Ci vuole giusto il tempo di far sfumare le ultime note di uno dei brani da Patterns of Consciousness, che già è in arrivo l’ennesimo act a scombussolare le carte in tavola: verso le 1:30 di notte è l’ora dei Giant Swan e della loro “not-techno” imbizzarrita. Potranno chiamarla come pare a loro, ma a noi sembra che l’effetto sia soprattutto quello di un grande, ossessivo tappeto di clangori industriali e urla distorte spalmate sopra un four on the floor implacabile: la performance è una metamorfosi di dettagli, minuzie che vengono divorate dall’energia instancabile del duo di producer inglesi, che saltano senza tregua nei pochi momenti in cui non si tuffano sui circuiti delle console. Il loro set è costantemente col piede sull’acceleratore: quando il beat sparisce per qualche breve istante, il pubblico continua a oscillare ciecamente aspettando che i due ripartano ancora più sbragati e violenti. Iniziamo quasi ad avere paura che non si possano mai fermare, relegandoci a un’esistenza di movenze sconnesse sul parterre, quando ecco che quello che senza dubbio è il set più energico della serata chiude tutto per lasciare all’ultimo act la fine della serata.

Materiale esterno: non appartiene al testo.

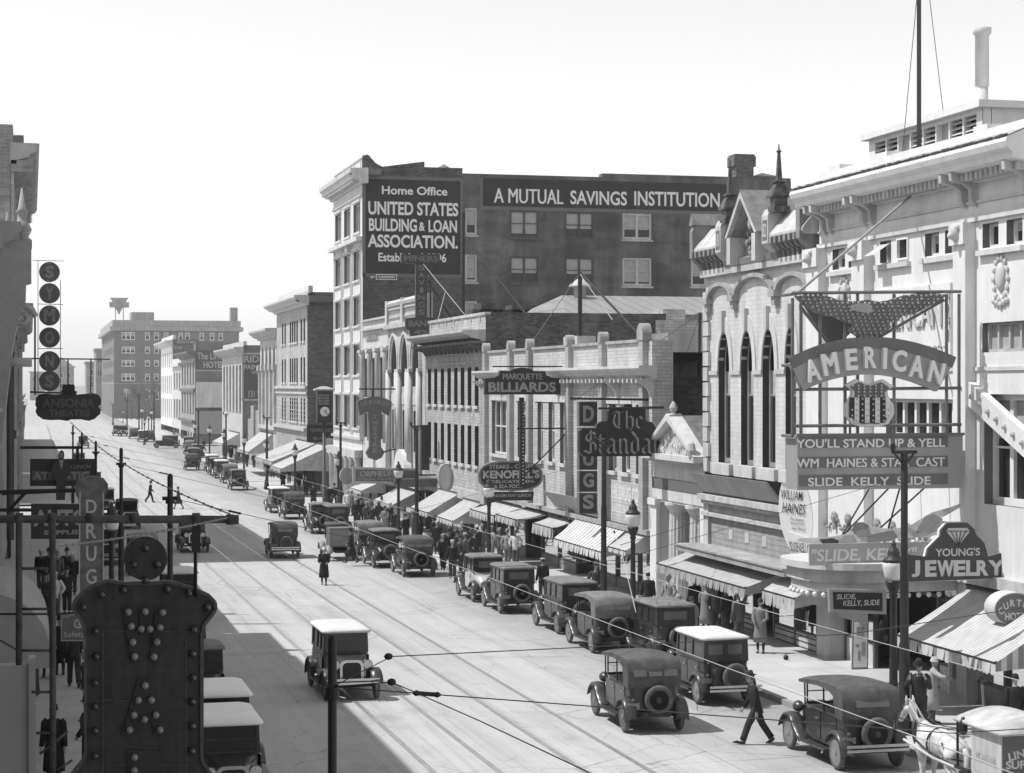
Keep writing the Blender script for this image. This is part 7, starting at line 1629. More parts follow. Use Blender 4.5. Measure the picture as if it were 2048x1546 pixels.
# moving cars
X, Y = GG(1250, 1465); place(T3(), X+.74, Y+1.38, R(-1.5), 'touring car driving away in the right lane', MG, 'moving_car')
X, Y = GG(648, 1402); place(S3(), X+.76, Y+1.5, R(180), 'oncoming pale-roofed sedan with nickel radiator in the middle of the street', MG, 'moving_car')
X, Y = GG(543, 1117); place(T1(), X+.74, Y+1.38, R(-2), 'dark touring car driving away on the tram tracks in mid street', MG, 'moving_car')
X, Y = GG(362, 1106); place(S2(), X+.74, Y+1.4, R(180), 'oncoming dark car in the shadow of the tall left building', MG, 'moving_car')
X, Y = GG(334, 897); place(S2(), X, Y+1.5, R(88), 'dark sedan crossing the far intersection sideways', MG, 'moving_car')
for p, q, f_, rz, l in ((235,872,S2,180,'far car left of a pair heading down the street'),(246,873,S2,180,'far car right of a pair heading down the street'),(167,897,S3,180,'small oncoming car far up the street, alone at the left'),(268,878,T2,0,'far dark car parked at the corner before the bare trees'),(286,884,S3,0,'boxy pale car beside the far dark car at the corner'),(300,884,S2,0,'dark car behind the sedan crossing the far intersection')):
    X, Y = GG(p, q); place(f_(), X, Y+1.4, R(rz), l, 'far cars up the street')
# cars along the left kerb, noses towards the camera
LG = 'cars parked along the left kerb'
def left(o, pxr, py, label, s=1.0):
    """pxr, py: where its wheel on the street side meets the road, near the camera"""
    X, Y = GG(pxr, py); place(o, X-.74*s, Y+1.42*s, R(180), label, LG, s=s)
left(car('sedan', 'w', paint=.08, top=plain('white_car_roof', .84, .5, .05), visor=True), 540, 1640, 'white-roofed car at the bottom left, partly below the frame')
left(car('sedan', 'w', paint=.08, top=plain('white_car_roof', .84, .5, .05), visor=True), 518, 1566, 'white-roofed sedan with a visor, behind the bottom-left car')
left(car('coupe', 'l', paint=.06, top=TOPM), 462, 1446, 'grey-roofed car with a round headlight beside the near bulb sign')
left(S2(), 424, 1372, 'dark car mostly hidden behind the near bulb sign')
left(S1(), 404, 1246, 'pale-topped car in the sunlit strip right of the round sign head')
left(T2(), 320, 1150, 'pale-topped car left of the oncoming dark car')
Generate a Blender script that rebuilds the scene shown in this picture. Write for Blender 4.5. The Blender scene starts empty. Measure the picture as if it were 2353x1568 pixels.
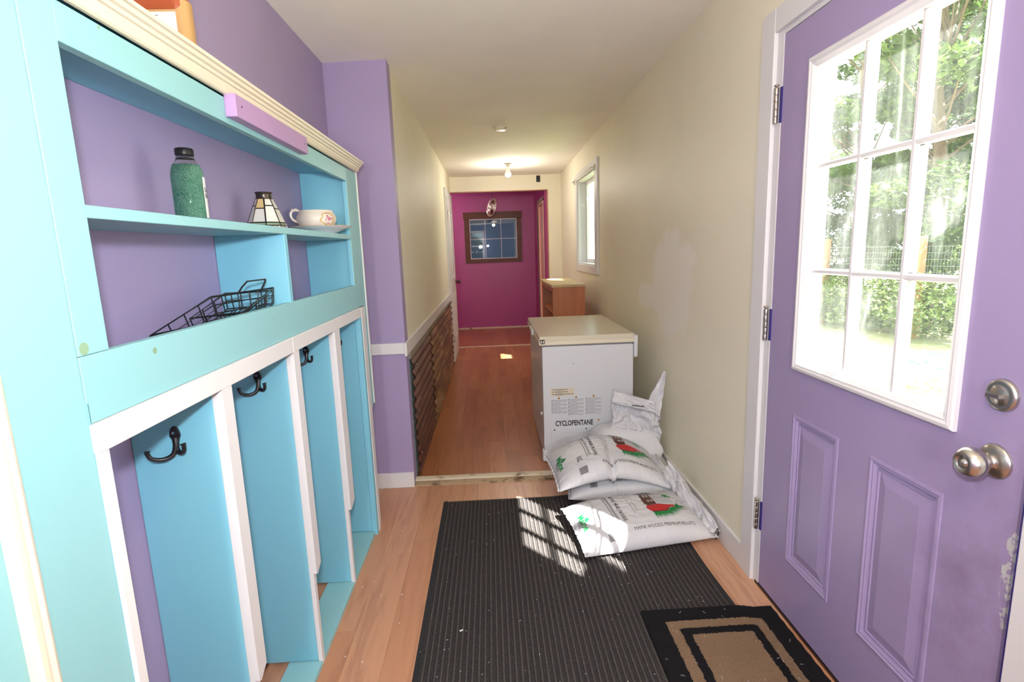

Sentiamo i breakbeat di Skee Mask solamente per qualche minuto: il DJ tedesco si sa giostrare con la sua rinomata competenza tra gli scenari glaciali di Compro e quelli più intricati di Pool, infilando sottili manipolazioni e loop come da sua inimitabile firma nel b2b set con i fondatori della Ilian Tape, i fratelli Zenker. Però oramai l’ora è troppo tarda e la stanchezza si fa sentire: decidiamo di avviarci verso l’uscita, riattraversando il cortile in cui la gente si sta accalcando verso gli scampoli del DJ set sudaticcio nell’area esterna. Per pietà dei performer, per fortuna c’è stato un cambio di palco anche lì. Fuori dal DumBO, la quiete è spiazzante: le orecchie ora sembrano funzionare in maniera diversa, captando frequenze che forse non esistono, mentre figure di ogni tipo, genere e età attraversano la strada in direzione via Zanardi, e poi chissà. Qualcuno pronto per la serata del giorno dopo, qualcuno per l’anno successivo. Persino le poche stelle della luminosa notte bolognese ora sembrano lucine di un synth che sfrigolano: caro RoBOt, ci vediamo l’anno prossimo.